One of the main risks of lending your shares is that brokers may not act entirely in your best interest at all times. It's tough to imagine how that might impact TSLA lending when extreme circumstances occur -- e.g., VW short squeeze -- but it would be best to keep your eyes open.
A Wine Mogul Says Fidelity Cheated Him Out of Millions
Good article
@Rarity. Thank you for sharing.
My own takeaway from this article are a few things:
1) A good explanation for why we can mark Elon's shares in the "not available to be borrowed" category (and other major shareholders). They could lose control of their company as a result of market illiquidity.
2) If you are establishing a large position in a company and intend to exercise control as a result - this is why you don't do so in a margin account, and why you don't permit your shares to be available to be borrowed by short sellers.

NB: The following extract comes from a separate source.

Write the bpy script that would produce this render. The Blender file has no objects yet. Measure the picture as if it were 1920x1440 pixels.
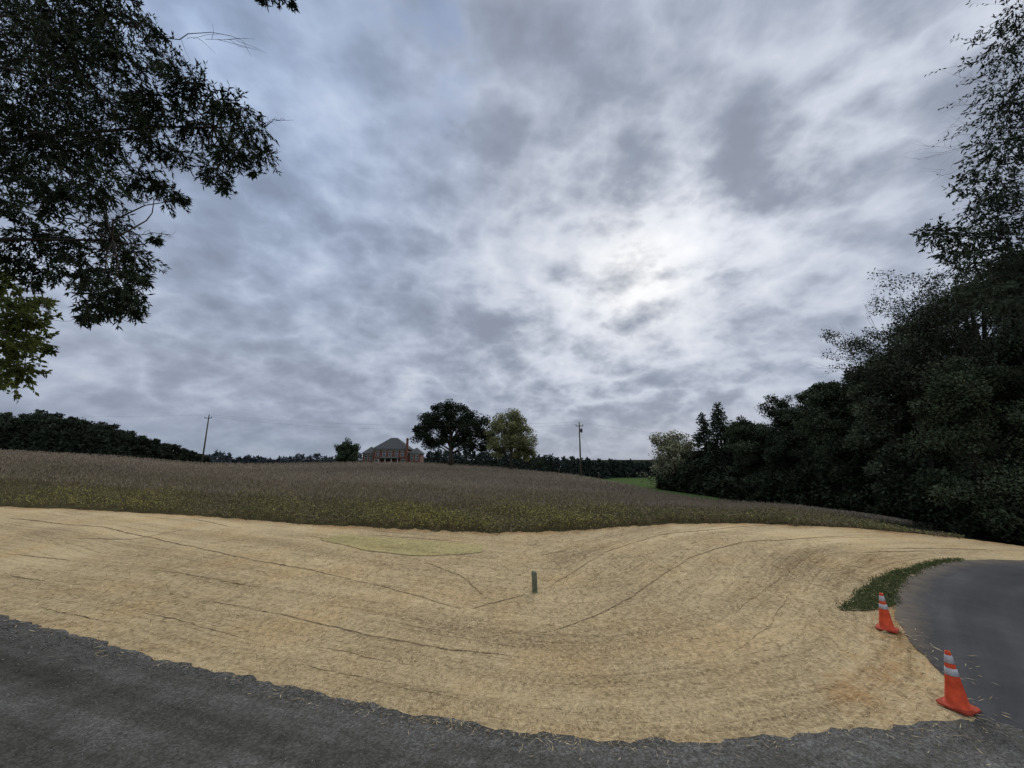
import bpy, math, random
import numpy as np
from mathutils import Vector, geometry
R = math.radians
rng = np.random.default_rng(7); random.seed(7)
C = bpy.context.scene.collection
F, TH, CZ = 723.0, R(11.0), 3.2
ct, st = math.cos(TH), math.sin(TH)

def ray(px, py):
    a, b = px-960.0, 720.0-py
    return a, F*ct-b*st, b*ct+F*st          # right, forward, up
def azel(px, py):
    a, f, u = ray(px, py); return math.atan2(a, f), u/math.hypot(a, f)
def gp(px, py, z=0.0):
    a, f, u = ray(px, py); t = (z-CZ)/u; return (a*t, f*t)
def at(px, py, Y):
    a, f, u = ray(px, py); return np.array([a/f*Y, Y, CZ+u/f*Y])

# ------------------------------------------------------------ terrain
def curve(pts):
    v = sorted((azel(p[0], p[1]) + tuple(p[2:]) for p in pts)); return [np.array(c) for c in zip(*v)]
B1 = curve([(0,950,.5),(180,957,.45),(350,967,.35),(600,985,.15),(760,993,.05),(900,999,0),(1050,999,0),(1130,990,.1),(1250,983,.22),(1400,981,.25),(1600,990,.2),(1780,1006,.1),(1920,1024,0)])
B2 = curve([(0,842,105),(200,852,108),(380,867,110),(480,868,112),(660,865,115),(800,866,115),(940,875,108),(1080,890,85),(1150,903,68),(1190,911,60),(1245,926,48),(1340,942,40),(1500,955,32),(1650,975,29),(1780,1001,26.5),(1920,1022,26)])
AZ3 = np.array([R(a) for a in (-180,-50,-35,-25,0,10,14,25,35,52,90,180)])
Z3 = np.array([2,2.0,0,-6,-9,-8,-5.6,-4.2,-3,-2,-1,0.0]); R3 = np.array([180,180,200,240,230,210,170,140,65,50,60,150.0])
post_xy = gp(1003, 1098); hump = gp(1380, 1040)
AZW = azel(1800, 1005)[0]
def sm(t): t = np.clip(t, 0, 1); return t*t*(3-2*t)
def r1f(az):
    e = np.interp(az, B1[0], B1[1]); z = np.interp(az, B1[0], B1[2]); return (z-CZ)/e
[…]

In the article, Fidelity found itself lending out shares in sufficient volume, and was a sufficiently large source of shares for short sellers, AND a big glob of the shares Fidelity were lending came from a single shareholder that then recalled those shares (by moving out of a margin account, among other actions), that the market proved to be sufficiently illiquid to satisfy the demand. For Fidelity to perform, they ended up in a position where they were competing in the market with their own customer. Not good.

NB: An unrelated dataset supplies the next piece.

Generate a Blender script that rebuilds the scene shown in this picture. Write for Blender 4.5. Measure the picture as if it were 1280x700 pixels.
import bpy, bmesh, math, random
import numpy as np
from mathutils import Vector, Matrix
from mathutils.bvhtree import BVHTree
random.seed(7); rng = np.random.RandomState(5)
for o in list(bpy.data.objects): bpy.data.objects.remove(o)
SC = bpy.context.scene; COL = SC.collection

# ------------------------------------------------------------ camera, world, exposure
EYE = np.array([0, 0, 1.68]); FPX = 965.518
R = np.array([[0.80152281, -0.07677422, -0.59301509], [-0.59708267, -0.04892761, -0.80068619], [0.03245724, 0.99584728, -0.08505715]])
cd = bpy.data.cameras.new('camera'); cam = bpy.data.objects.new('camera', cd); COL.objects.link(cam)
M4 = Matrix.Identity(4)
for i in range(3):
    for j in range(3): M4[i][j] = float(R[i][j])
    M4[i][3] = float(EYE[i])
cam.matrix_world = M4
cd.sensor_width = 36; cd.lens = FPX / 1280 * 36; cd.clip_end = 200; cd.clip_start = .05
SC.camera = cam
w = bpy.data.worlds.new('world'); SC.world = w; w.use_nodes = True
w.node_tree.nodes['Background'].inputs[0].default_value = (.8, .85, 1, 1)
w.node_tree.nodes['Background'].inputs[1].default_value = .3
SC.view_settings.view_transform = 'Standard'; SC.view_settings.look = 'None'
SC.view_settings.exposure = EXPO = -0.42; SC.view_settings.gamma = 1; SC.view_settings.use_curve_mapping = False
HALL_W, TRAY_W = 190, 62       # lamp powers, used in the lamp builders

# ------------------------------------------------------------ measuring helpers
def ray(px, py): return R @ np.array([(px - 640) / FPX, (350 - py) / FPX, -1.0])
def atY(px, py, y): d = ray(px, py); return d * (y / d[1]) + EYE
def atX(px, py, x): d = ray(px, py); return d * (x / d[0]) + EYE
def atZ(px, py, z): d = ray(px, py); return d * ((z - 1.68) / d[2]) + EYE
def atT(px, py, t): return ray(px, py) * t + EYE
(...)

This provides another insight into the risks involved in lending out one's shares, and from that point of view is quite valuable. I can then make my own assessment of this risk, and it's potential impact on me.
And we should all be aware of just how easy this could go sideways for us. When a short seller "sells to open", they in a very real sense create new shares in the market. As a result of short sales, there are 175M (ish) shares of TSLA that people in the market think they own. There are 150M(ish) shares that actually exist, so to resolve back to the 150M (ish) actual shares, a market price needs to be found that will persuade 25M(ish) owned shares that can be purchased and extinguished (buy to close by a short seller).
How high does the market price need to go to find those 25M longs that are willing to exist TSLA?
This risk is such that if I were in a decision making or control situation, then I would absolutely make sure my shares were unavailable to be lent to shorts. That means no margin borrowing against my shares, and no Fully Paid Lending Program. I'd say that it's this dynamic that is an important contributor to the relative scarcity of shares to be borrowed.